A la fin du premier trimestre 2020, l'entreprise n'avait pas encore
constaté d'impact significatif sur ses activités, en dehors
d'évolutions négatives des prix du pétrole et des taux de change,
explique-t-elle dans son document d'enregistrement universel 2019,
publié fin mars. Les mesures de confinement décidées par les
gouvernements auront toutefois bien des répercussions, impossibles
à évaluer actuellement. Faute de visibilité, Edenred a suspendu il
ya deux semaines ses objectifs pour 2020.
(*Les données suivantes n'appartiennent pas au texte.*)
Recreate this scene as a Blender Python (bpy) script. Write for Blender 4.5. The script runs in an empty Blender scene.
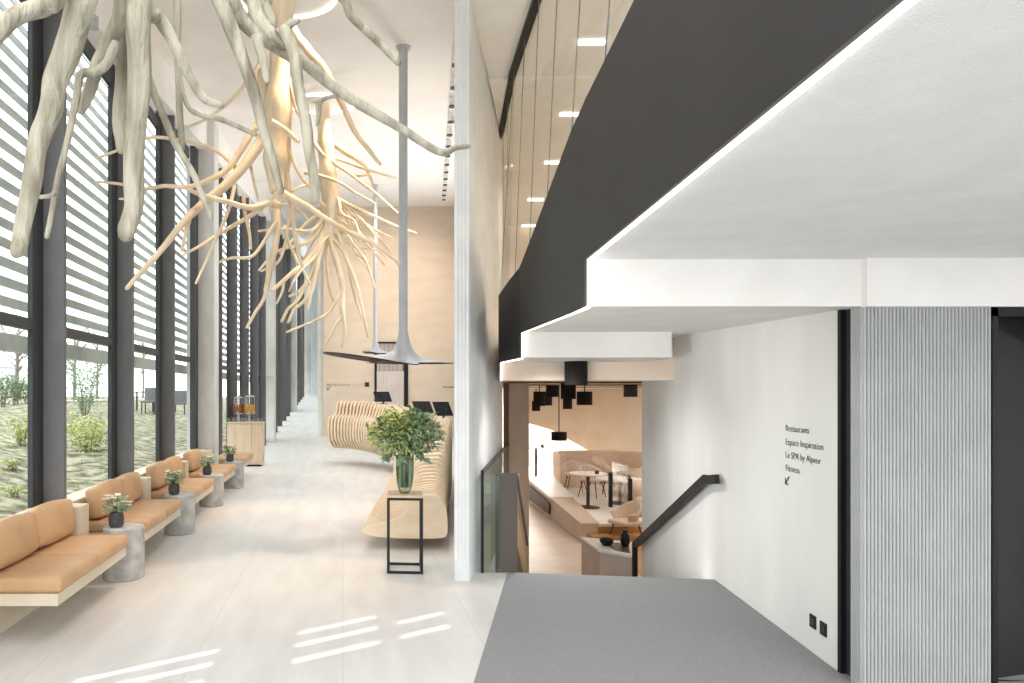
import bpy, math, random
from mathutils import Vector
C = bpy.context.scene.collection
S = bpy.context.scene
random.seed(7)

# ------------------------------------------------------------------ camera, sky, light, exposure
H = 1.6                      # eye height
F, CX, CY = 683.0, 343.0, 394.0
cam_data = bpy.data.cameras.new('camera')
cam_data.sensor_fit = 'HORIZONTAL'; cam_data.sensor_width = 36.0
cam_data.lens = 36.0 * F / 1024.0
cam_data.shift_x = (512 - CX) / 1024.0
cam_data.shift_y = (CY - 341.5) / 1024.0
cam_data.clip_start = 0.05; cam_data.clip_end = 500
cam = bpy.data.objects.new('camera', cam_data); C.objects.link(cam)
cam.location = (0, 0, H); cam.rotation_euler = (math.pi / 2, 0, 0)
S.camera = cam
S.view_settings.view_transform = 'Standard'; S.view_settings.look = 'None'
S.view_settings.gamma = 1.0; S.view_settings.use_curve_mapping = False
S.view_settings.exposure = 0.75
S.cycles.use_denoising = True
S.cycles.max_bounces = 9; S.cycles.diffuse_bounces = 6; S.cycles.glossy_bounces = 4
S.cycles.transparent_max_bounces = 24; S.cycles.transmission_bounces = 6
S.cycles.sample_clamp_indirect = 4.0

world = bpy.data.worlds.new('sky'); S.world = world; world.use_nodes = True
wn = world.node_tree; wn.nodes.clear()
wo = wn.nodes.new('ShaderNodeOutputWorld'); wb = wn.nodes.new('ShaderNodeBackground')
wb.inputs[0].default_value = (0.93, 0.965, 1.0, 1); wb.inputs[1].default_value = 2.0
wn.links.new(wb.outputs[0], wo.inputs[0])

def lamp(name, kind, loc, energy, color=(1, 1, 1), target=None, size=None, size_y=None, spot=None, blend=0.5, radius=0.05):
    d = bpy.data.lights.new(name, kind); d.energy = energy; d.color = color
    if kind == 'AREA':
        d.shape = 'RECTANGLE'; d.size = size; d.size_y = size_y or size
    else:
        d.shadow_soft_size = radius
    if kind == 'SPOT':
        d.spot_size = spot; d.spot_blend = blend
    o = bpy.data.objects.new(name, d); C.objects.link(o); o.location = loc
    if target is not None and (target[0], target[1]) != (loc[0], loc[1]):   # straight down needs no rotation
        o.rotation_euler = (Vector(target) - Vector(loc)).to_track_quat('-Z', 'Y').to_euler()
    return o

# spot lamp as low sun, shining through the added slots left of camera
SUN = Vector((0.85, 0.527, -0.70)).normalized()
slit = Vector((-2.5, 2.93, 1.75))
sp = slit - SUN * 14
lamp('sun_light', 'SPOT', sp, 9000, (1.0, 0.96, 0.9), slit, spot=math.radians(6.2), blend=0.2, radius=0.05)
# added fill lamps for hall, landing, stairs and corridor, then the room lights
lamp('entrance_fill', 'AREA', (-0.6, -3.9, 1.5), 25, (0.98, 0.99, 1), (0.5, 4.0, 1.9), 3.6, 2.6)  # added fill lamp behind the camera, not a window
lamp('side_fill', 'AREA', (-2.45, -0.6, 1.15), 95, (0.98, 0.99, 1), (3.0, 2.0, 1.0), 4.2, 1.9)  # added fill lamp against the solid left wall, no window there
lamp('hall_ceiling_fill', 'AREA', (-0.6, 1.6, 4.6), 70, (1, 0.98, 0.95), (-0.6, 1.6, 0), 2.6, 4.5)  # added overhead fill, no fixture modelled
for k in range(4):
    lamp('desk_fill', 'SPOT', (0.9, 9.5 + 3.3 * k, 4.627 + 0.148 * (9.5 + 3.3 * k) - .12), 250, (1, 0.97, 0.94), (0.9, 9.5 + 3.3 * k, 0), spot=math.radians(120), blend=1.0, radius=.2)  # added fill spots under the ceiling to brighten the desk
for k, (ux, uy) in enumerate(((1.93, 11.2), (2.42, 14.0), (2.92, 16.8), (3.4, 19.6))):
    lamp('ceiling_fill', 'SPOT', (ux - .03, uy, 2.5), (110, 190, 210, 210)[k], (1, 0.97, 0.94), (ux - 2.6, uy - .4, 6.8), spot=math.radians(150), blend=1.0, radius=.1)  # added spots that lift the hall ceiling, no wall fittings
lamp('text_wall_fill', 'SPOT', (-2.2, 1.2, 1.25), 360, (1, 1, 1), (3.1, 5.7, 1.2), spot=math.radians(34), blend=1.0, radius=.3)  # added spot that only brightens the lettered wall
lamp('landing_fill', 'AREA', (3.3, -0.2, 2.32), 185, (1, 0.99, 0.97), (3.3, -0.2, 0), 3.2, 2.2)  # added fill panel in the soffit, out of view
lamp('stair_fill', 'SPOT', (1.95, 6.6, 1.9), 85, (1, 0.98, 0.95), (2.6, 6.9, -1), spot=math.radians(150), blend=1.0, radius=.15)  # added spot brightening the stairs below the boxed soffit
for k in range(3):
    lamp('corridor_fill', 'SPOT', (-1.6, 27 + 6 * k, 7.8 + .5 * k), 330, (1, 0.98, 0.96), (-1.6, 27 + 6 * k, 0), spot=math.radians(110), blend=1.0, radius=.2)  # added fill spots along the far corridor
for k in range(4):
    lamp('upper_room_light', 'SPOT', (3.3, 3.0 + 3.0 * k, 4.8), 125, (1, 0.86, 0.70), (3.3, 3.0 + 3.0 * k, 0), spot=math.radians(150), blend=1.0, radius=.15)
lamp('restaurant_light', 'AREA', (6.0, 12.5, 1.72), 55, (1, 0.94, 0.84), (6.0, 12.5, -2), 3.5, 6.0)
lamp('restaurant_glow_panel', 'AREA', (8.2, 22.3, 1.4), 600, (1, 0.97, 0.92), (6.0, 15.0, -1.0), 6.0, 2.2)  # visible lamp panel added to stand in for the sunlit white wall

# ------------------------------------------------------------------ helpers
def P(px, py, Y):
    return Vector(((px - CX) / F * Y, Y, H + (CY - py) / F * Y))

def lin(c):
    c /= 255.0
    return c / 12.92 if c <= 0.04045 else ((c + 0.055) / 1.055) ** 2.4

def rgb(r, g, b):
    return (lin(r), lin(g), lin(b), 1)

def mat(name, col, rough=0.6, col2=None, scale=8.0, stretch=(1, 1, 1), detail=4.0, bump=0.0, bscale=None, metal=0.0, spec=0.35, lo=0.35, hi=0.65):
    m = bpy.data.materials.new(name); m.use_nodes = True
    nt = m.node_tree; b = nt.nodes['Principled BSDF']
    b.inputs['Roughness'].default_value = rough; b.inputs['Metallic'].default_value = metal
    b.inputs['Specular IOR Level'].default_value = spec
    b.inputs['Base Color'].default_value = col
    if col2 is not None or bump:
        tc = nt.nodes.new('ShaderNodeTexCoord'); mp = nt.nodes.new('ShaderNodeMapping')
        mp.inputs['Scale'].default_value = stretch
        nt.links.new(tc.outputs['Object'], mp.inputs[0])
    if col2 is not None:
        n = nt.nodes.new('ShaderNodeTexNoise'); n.inputs['Scale'].default_value = scale; n.inputs['Detail'].default_value = detail
        nt.links.new(mp.outputs[0], n.inputs['Vector'])
        r = nt.nodes.new('ShaderNodeValToRGB')
        r.color_ramp.elements[0].position = lo; r.color_ramp.elements[1].position = hi
        r.color_ramp.elements[0].color = col; r.color_ramp.elements[1].color = col2
        nt.links.new(n.outputs['Fac'], r.inputs[0]); nt.links.new(r.outputs[0], b.inputs['Base Color'])
    if bump:
        n2 = nt.nodes.new('ShaderNodeTexNoise'); n2.inputs['Scale'].default_value = bscale or scale * 3
        nt.links.new(mp.outputs[0], n2.inputs['Vector'])
        bp = nt.nodes.new('ShaderNodeBump'); bp.inputs['Strength'].default_value = bump; bp.inputs['Distance'].default_value = 0.02
        nt.links.new(n2.outputs['Fac'], bp.inputs['Height']); nt.links.new(bp.outputs[0], b.inputs['Normal'])
    return m

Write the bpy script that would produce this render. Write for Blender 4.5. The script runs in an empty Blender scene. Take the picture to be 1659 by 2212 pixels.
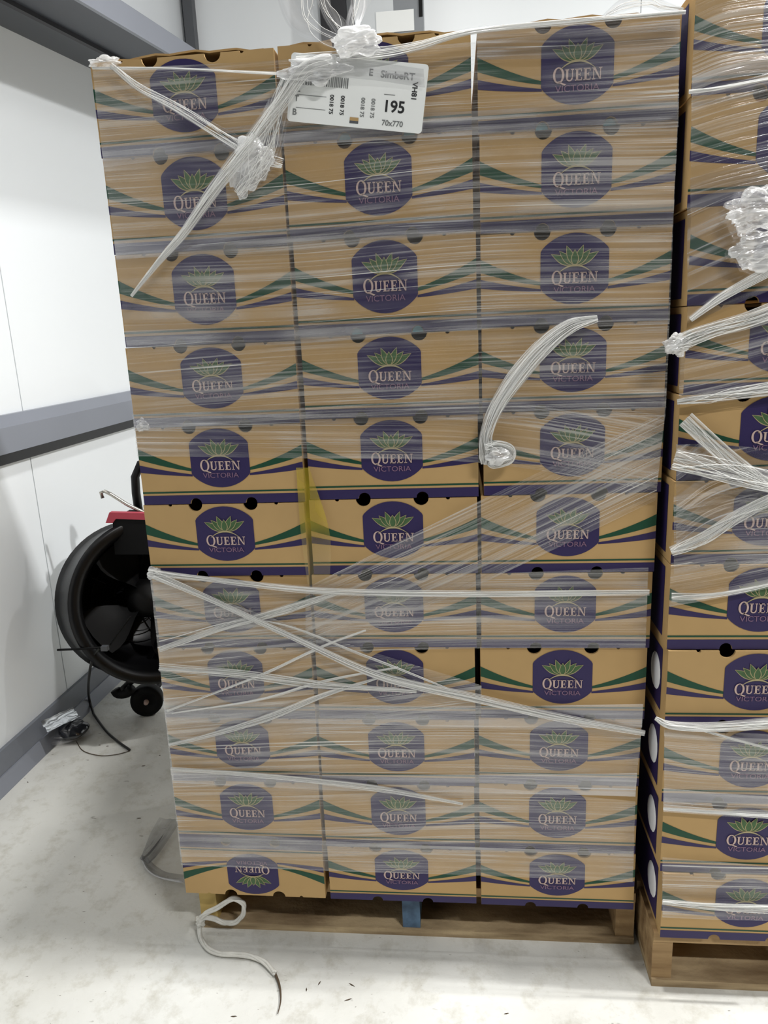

Le télétravail comme amortisseur
La plus importante ligne de métier d'Edenred reste les Avantages
aux salariés, c'est-à-dire l'émission des titres-restaurant ou de
chèques cadeaux, qui représentent 62% des revenus. Le télétravail
devrait amortir le choc sur les volumes dans cette activité. Oddo
BHF rappelle que "tout salarié qui travaille", à domicile comme au
bureau, continue "de collecter des titres de services auprès de son
employeur". L'intermédiaire financier estime que les mesures de
confinement devraient avoir un "impact relativement limité". Un
constat partagé par Morgan Stanley, qui anticipe une importante
utilisation des titres-restaurant pour payer les livraisons de
repas à domicile et les courses dans les supermarchés.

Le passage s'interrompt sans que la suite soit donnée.